John Malkovich und August Zirner im Konzerthaus: Die Rache kommt per Post

Die US-Schriftstellerin Katherine Kressmann Taylor ließ bereits 1938 die Gräuel des Nazi-Regimes zur beklemmenden Literatur werden. Ihr Briefroman „Address Unknown“ erzählt von zwei deutschen Kunsthändlern in San Francisco. Der eine, Max Eisenstein, ist Jude, der andere, Martin Schulse, wandelt sich zum leidenschaftlichen Nazi. Er kehrt Anfang der Dreißigerjahre nach München zurück, findet Gefallen am Führer und dient sich mit Passion dem mörderischen Regime an. Am Ende fällt er selbst den Nazis zum Opfer.

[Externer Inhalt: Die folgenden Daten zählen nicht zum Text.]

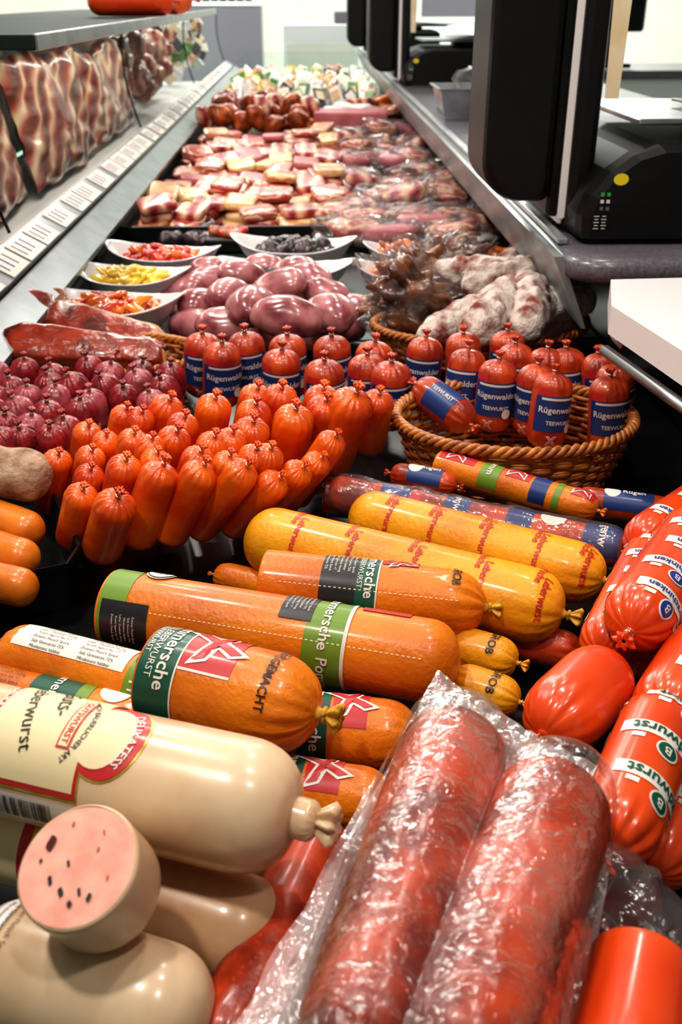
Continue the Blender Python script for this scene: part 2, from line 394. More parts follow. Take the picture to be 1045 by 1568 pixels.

Zwei Figuren, wie geschaffen für zwei außerordentliche Schauspieler. Das erkannten John Malkovich und August Zirner, der als Nachfahre von jüdischen Migranten aus Wien in Amerika aufgewachsen ist. Gemeinsam trugen sie im Konzerthaus fesselnd aus dem amerikanischen Original vor.

Malkovich manifestierte dabei einmal mehr seinen Ruf als professioneller Unhold. Mit herablassender Eleganz distanziert er sich immer mehr von seinem jüdischen Freund. Kaltblütig schildert er Eisenstein, wie dessen Schwester, die einst seine Geliebte war, von Nazis erschlagen wurde, als er sie aus seinem Haus getrieben hat. Verstörend ändert Malkovich innerhalb weniger Sekunden seine Stimme. Flehentlich ringt er um Verständnis. Inständig bittet er seinen Partner, ihm nicht mehr zu schreiben. Denn jeder Brief würde ihn in Verdacht bringen, mit Juden zu kommunizieren. Darauf steht Konzentrationslager.
Zirner ist ihm ein ebenbürtiger virtuoser Partner. Feinnervig wandelt er sich vom warmherzigen Freund in einen Rächer. Unablässig schickt er einen Brief nach dem anderen. Zirner trägt diese Nachrichten mit exquisiter Noblesse vor, bis die letzte mit der Aufschrift „Address Unkown“ bei ihm eintrifft. Ilia Korol (Violine und Leitung) führte mit einem Ensemble der Wiener Akademie Werke von Bach auf. Besonders hervorzuheben: Davide Mariano am Cembalo. Ovationen für diese denkwürdige Aufführung.